The court also heard that Tustin and Hughes had only decided to move in together in Solihull, West Mids, in March 2020 when the first lockdown was announced, and Hughes brought his son to live with his new partner. The pair then spent weeks starving, abusing and attacking the little boy, before he eventually succumbed on 16th June last year to an "unsurvivable brain injury".

 

During the trial, jurors sat through eight weeks of harrowing evidence. Tustin had used her mobile phone to record hundreds of video and audio clips of the little boy being abused, mocked and physically attacked. In one audio message, Arthur could be heard pleading to see his Uncle Blake, to whom he was denied access.

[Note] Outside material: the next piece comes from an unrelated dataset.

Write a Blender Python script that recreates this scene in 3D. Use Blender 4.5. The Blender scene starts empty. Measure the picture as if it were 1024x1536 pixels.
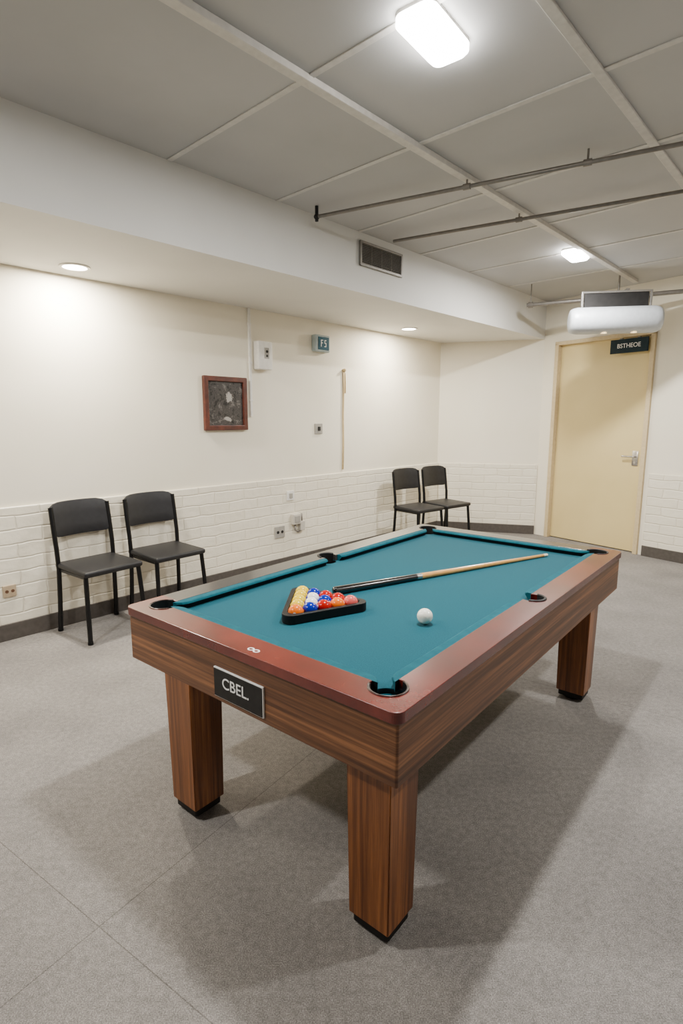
import bpy, bmesh, math, random
from mathutils import Vector, Matrix
random.seed(3)
scene = bpy.context.scene
COL = scene.collection
U = Vector((.679, .734, 0)).normalized()
N = Vector((.734, -.679, 0)).normalized()
ANG_L = math.atan2(U.y, U.x)
def W(s, n, z=0): return U*s + N*n + Vector((0, 0, z))

# ------------------------------------------------ materials
def lin(c):
    return tuple(((v/255)/12.92 if v/255 <= .04045 else ((v/255+.055)/1.055)**2.4) for v in c)+(1,)
class M:
    def __init__(s, name, col=(128,128,128), rough=.5, metal=0, spec=.5, coat=0):
        s.m = bpy.data.materials.new(name); s.m.use_nodes = True
        s.nt = s.m.node_tree; s.b = s.nt.nodes['Principled BSDF']
        s.b.inputs['Base Color'].default_value = lin(col)
        s.b.inputs['Roughness'].default_value = rough
        s.b.inputs['Metallic'].default_value = metal
        s.b.inputs['Specular IOR Level'].default_value = spec
        s.b.inputs['Coat Weight'].default_value = coat
        s.b.inputs['Coat Roughness'].default_value = .15
    def n(s, t, **k):
        nd = s.nt.nodes.new(t)
        for a, v in k.items(): setattr(nd, a, v)
        return nd
    def l(s, a, b): s.nt.links.new(a, b)
    def coords(s, scale=(1,1,1), rot=(0,0,0), loc=(0,0,0)):
        tc = s.n('ShaderNodeTexCoord'); mp = s.n('ShaderNodeMapping')
        mp.inputs['Scale'].default_value = scale; mp.inputs['Rotation'].default_value = rot
        mp.inputs['Location'].default_value = loc
        s.l(tc.outputs['Object'], mp.inputs['Vector']); return mp.outputs['Vector']
    def noise(s, vec, scale, detail=3, rough=.5):
        nd = s.n('ShaderNodeTexNoise'); nd.inputs['Scale'].default_value = scale
        nd.inputs['Detail'].default_value = detail; nd.inputs['Roughness'].default_value = rough
        s.l(vec, nd.inputs['Vector']); return nd.outputs['Fac']
    def ramp(s, fac, stops):
        r = s.n('ShaderNodeValToRGB'); e = r.color_ramp.elements
        while len(e) < len(stops): e.new(.5)
        for i, (p, c) in enumerate(stops):
            e[i].position = p; e[i].color = lin(c)
        s.l(fac, r.inputs['Fac']); return r.outputs['Color']
    def math(s, op, a, b=None):
        m = s.n('ShaderNodeMath', operation=op)
        for i, v in enumerate((a, b)):
            if v is None: continue
            if isinstance(v, (int, float)): m.inputs[i].default_value = v
            else: s.l(v, m.inputs[i])
        return m.outputs[0]
    def mix(s, a, b, fac, mode='MIX'):
        m = s.n('ShaderNodeMix', data_type='RGBA', blend_type=mode)
        if isinstance(fac, (int, float)): m.inputs[0].default_value = fac
        else: s.l(fac, m.inputs[0])
        for v, i in ((a, 6), (b, 7)):
            if isinstance(v, tuple): m.inputs[i].default_value = lin(v)
            else: s.l(v, m.inputs[i])
        return m.outputs[2]
    def bump(s, h, strength=.3, dist=.01):
        b = s.n('ShaderNodeBump'); b.inputs['Strength'].default_value = strength
        b.inputs['Distance'].default_value = dist
        s.l(h, b.inputs['Height']); s.l(b.outputs['Normal'], s.b.inputs['Normal'])
    def color(s, c): s.l(c, s.b.inputs['Base Color'])

def simple(name, col, rough=.5, metal=0, var=6, coat=0, scale=30, spec=.5):
    m = M(name, col, rough, metal, spec, coat)
    v = m.coords(); f = m.noise(v, scale)
    a = tuple(max(0, c-var) for c in col); b = tuple(min(255, c+var) for c in col)
    m.color(m.ramp(f, [(.3, a), (.7, b)])); return m.m
def emis(name, col, strength):
    m = M(name, col, .4); m.b.inputs['Emission Color'].default_value = lin(col)
    m.b.inputs['Emission Strength'].default_value = strength; return m.m

m = M('wall_paint', (236,230,214), .6)
v = m.coords(); m.color(m.ramp(m.noise(v, 1.2, 4), [(.3, (236,228,207)), (.7, (242,235,217))])); m.bump(m.noise(v, 90, 3), .08, .004)
MAT_WALL = m.m
MAT_WALLD = simple('bounce_cut_wall', (132,129,125), .7, scale=2)  # colour of the unseen walls, darkened to cut bounced light
m = M('soffit_paint', (225,220,208), .6)
v = m.coords(); m.color(m.ramp(m.noise(v, 1.5, 3), [(.3, (214,212,206)), (.7, (222,220,214))])); m.bump(m.noise(v, 90, 3), .05, .004)
MAT_SOFFIT = m.m
m = M('painted_block', (230,222,204), .36)
tc = m.n('ShaderNodeTexCoord'); sx = m.n('ShaderNodeSeparateXYZ'); cx = m.n('ShaderNodeCombineXYZ')
m.l(tc.outputs['Object'], sx.inputs[0]); m.l(sx.outputs['X'], cx.inputs['X']); m.l(sx.outputs['Z'], cx.inputs['Y'])
wob = m.noise(cx.outputs[0], 6, 3)
vadd = m.n('ShaderNodeVectorMath', operation='MULTIPLY_ADD')
cw = m.n('ShaderNodeCombineXYZ'); m.l(wob, cw.inputs['X']); m.l(wob, cw.inputs['Y'])
m.l(cw.outputs[0], vadd.inputs[0]); vadd.inputs[1].default_value = (.035,.035,0); m.l(cx.outputs[0], vadd.inputs[2])
bt = m.n('ShaderNodeTexBrick'); m.l(vadd.outputs[0], bt.inputs['Vector'])
bt.inputs['Scale'].default_value = 1; bt.inputs['Brick Width'].default_value = .33; bt.inputs['Row Height'].default_value = .1
bt.inputs['Mortar Size'].default_value = .009; bt.inputs['Mortar Smooth'].default_value = 1
bt.inputs['Color1'].default_value = lin((238,231,212)); bt.inputs['Color2'].default_value = lin((234,226,206)); bt.inputs['Mortar'].default_value = lin((228,219,198))
m.color(bt.outputs['Color'])
iv = m.math('SUBTRACT', 1, bt.outputs['Fac'])
nz = m.noise(cx.outputs[0], 12, 5)
ad = m.n('ShaderNodeMath', operation='MULTIPLY_ADD'); m.l(nz, ad.inputs[0]); ad.inputs[1].default_value = 1.3; m.l(iv, ad.inputs[2])
m.bump(ad.outputs[0], .5, .009)
MAT_BRICK = m.m
m = M('carpet', (140,130,120), .95, spec=.1)
v = m.coords(rot=(0,0,math.radians(33.9)), loc=(1.445,1.594,0))
bt = m.n('ShaderNodeTexBrick'); m.l(v, bt.inputs['Vector']); bt.inputs['Scale'].default_value = 1; bt.offset = 0
bt.inputs['Brick Width'].default_value = 2.4; bt.inputs['Row Height'].default_value = 2.4; bt.inputs['Mortar Size'].default_value = .002
bt.inputs['Mortar Smooth'].default_value = .3
bt.inputs['Color1'].default_value = (1,1,1,1); bt.inputs['Color2'].default_value = (.94,.94,.94,1); bt.inputs['Mortar'].default_value = (.62,.61,.6,1)
v2 = m.coords()
base = m.ramp(m.noise(v2, 260, 3, .7), [(.3, (110,106,102)), (.52, (151,146,141)), (.72, (192,187,181))])
blot = m.ramp(m.noise(v2, 2.2, 5), [(.3, (225,225,225)), (.7, (255,255,254))])
mid = m.ramp(m.noise(v2, 45, 3), [(.3, (224,224,224)), (.7, (255,255,255))])
c = m.mix(base, blot, 1.0, 'MULTIPLY'); c = m.mix(c, mid, 1.0, 'MULTIPLY'); c = m.mix(c, bt.outputs['Color'], 1.0, 'MULTIPLY')
m.color(c); m.bump(m.noise(v2, 240, 2), .45, .005)
MAT_CARPET = m.m
m = M('ceiling_board', (172,166,154), .8)
v = m.coords(); m.color(m.ramp(m.noise(v, 1.1, 5), [(.3, (177,177,175)), (.7, (192,191,189))])); m.bump(m.noise(v, 60, 3), .05, .004)
MAT_CEIL = m.m
MAT_BATTEN = simple('batten_paint', (208,204,196), .6)
MAT_SEAM = simple('seam_strip', (206,203,197), .7)
MAT_BASE = simple('baseboard_rubber', (78,72,67), .6)

def wood(name, dark, light, scale=(2,2,45), rough=.38, coat=.25, blot=.4):
    m = M(name, dark, rough, coat=coat)
    v = m.coords(scale=scale)
    f = m.noise(v, 1.3, 7, .7)
    f2 = m.noise(v, blot, 2)
    midc = tuple((a+b)//2 for a, b in zip(dark, light))
    c = m.ramp(f, [(.32, dark), (.5, midc), (.66, light)])
    c2 = m.ramp(f2, [(.38, (195,188,182)), (.62, (255,255,255))])
    m.color(m.mix(c, c2, 1.0, 'MULTIPLY')); m.bump(f, .08, .002)
    return m
MAT_APRON = wood('walnut_apron', (78,46,26), (158,106,66), scale=(1.1,1.1,60), rough=.45, coat=.1).m
MAT_LEG = wood('walnut_leg', (92,50,22), (180,114,60), scale=(45,45,1.0), coat=.1).m
mr = wood('mahogany_rail', (96,26,18), (128,44,32), scale=(5,5,5), rough=.26, coat=.5)
tc = mr.n('ShaderNodeTexCoord'); sp = mr.n('ShaderNodeSeparateXYZ'); mr.l(tc.outputs['Object'], sp.inputs[0])
ma = mr.math('MULTIPLY', mr.math('LESS_THAN', sp.outputs['X'], -.5), mr.math('GREATER_THAN', sp.outputs['Y'], -.98))
mb = mr.math('MULTIPLY', mr.math('GREATER_THAN', sp.outputs['Y'], 1.0), mr.math('LESS_THAN', sp.outputs['X'], .5))
mk = mr.math('MAXIMUM', ma, mb)
src = mr.b.inputs['Base Color'].links[0].from_socket
mr.color(mr.mix(src, (58,56,54), mk)); MAT_RAIL = mr.m  # grey wall reflection painted into the left and far rails
MAT_UNDER = wood('dark_under_frame', (54,32,22), (86,54,36)).m
m = M('teal_cloth', (22,98,108), .9, spec=.15); v = m.coords()
m.color(m.ramp(m.noise(v, 320, 2), [(.3, (2,66,80)), (.7, (10,88,102))])); m.b.inputs['Sheen Weight'].default_value = .06
MAT_CLOTH = m.m
MAT_CUSH = simple('teal_cushion_cloth', (10,82,95), .85, spec=.2)
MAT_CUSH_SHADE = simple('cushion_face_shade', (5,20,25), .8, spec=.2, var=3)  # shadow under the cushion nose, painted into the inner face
MAT_BLACK = simple('black_plastic', (16,15,15), .55, var=3, spec=.3)
MAT_BLACKM = simple('black_metal', (20,20,21), .35, .4, var=3)
MAT_SEAT = simple('black_vinyl', (22,22,25), .5, var=4)
MAT_POCKET = simple('black_leather', (12,11,11), .5, var=3)
MAT_RIM = simple('pocket_rim', (60,36,30), .3, .3, coat=.5)
MAT_WHITE = simple('white_plastic', (232,229,222), .4)
MAT_WHITEP = simple('white_print', (240,240,238), .5, var=2)
MAT_GREYM = simple('galvanised_metal', (128,123,116), .4, .5)
MAT_VENT = simple('vent_metal', (138,133,126), .45, .3)
MAT_LOUV = simple('louver_metal', (104,100,94), .5, .3)
MAT_STEEL = simple('brushed_steel', (195,192,188), .25, .9)
MAT_DOOR = simple('cream_door_paint', (216,195,138), .45, scale=2, var=4)
MAT_FRAME = simple('door_frame_paint', (204,184,144), .5)
MAT_DARKSIGN = simple('dark_teal_sign', (8,34,44), .5, var=3, spec=.2)
MAT_OUTLET = simple('outlet_grey', (160,156,148), .4)
MAT_OUTB = simple('outlet_tan', (176,156,128), .5)
MAT_BROWN = simple('outlet_brown', (92,62,42), .5)
MAT_CORD = simple('beige_cord', (214,190,142), .6)
MAT_PICF = wood('picture_wood', (70,28,18), (116,56,36), scale=(8,8,8), coat=.3).m
MAT_SLOT = simple('dark_slot', (22,20,19), .7)
MAT_IVORY = simple('ivory_resin', (255,250,236), .12, coat=.8, var=2)
MAT_TUBE = emis('light_diffuser', (255,252,248), 50)
MAT_SPOTLENS = emis('downlight_lens', (255,246,230), 30)
MAT_WARM = emis('small_warm_lens', (255,225,170), 1.5)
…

In the heart-breaking recording, the child could be heard pleading: "Please help me, help me Uncle Blake, they're not feeding me. I need some food and drink." Some 18 hours before the fatal attack, Hughes sent a message to Tustin saying: "Just end him." Tustin carried out the fatal assault while in the sole care of Arthur, and took a photo of the boy on her mobile phone as he lay dying and sent it to Hughes. She then took 12 minutes to call 999, and lied to police, claiming Arthur had fallen and banged his head six times. The pair will be sentenced next month.

 

The NSPCC has repeatedly warned of the dangers posed to children from abuse during lockdown. The court was told Arthur was not at school throughout the attacks - where teachers may have noted his injuries - because it had closed for lockdown. Now the roles of social services and the police are under a spotlight after it emerged that Arthur's grandparents and uncles tried to raise the alarm on four occasions but their concerns were dismissed by the authorities. When one of Arthur's uncles told police he was planning to check up on his nephew he was threatened with arrest for breaching lockdown rules.

 

Just weeks before his death, social workers examined Arthur and reported that there were no concerns, concluding that any bruising was the result of "play fighting" with Tustin's other children. Officers from West Midlands Police visited Arthur eight weeks before he died and reported that he appeared "safe and well" - despite receiving photographs from his uncle showing his numerous injuries.

 

Following the delivery of the verdicts at Coventry Crown Court, a spokesman for Solihull Council said the circumstances around Arthurs death would now be subject to an independent review. The police watchdog investigated the force's handling of the case but concluded that no officers were at fault.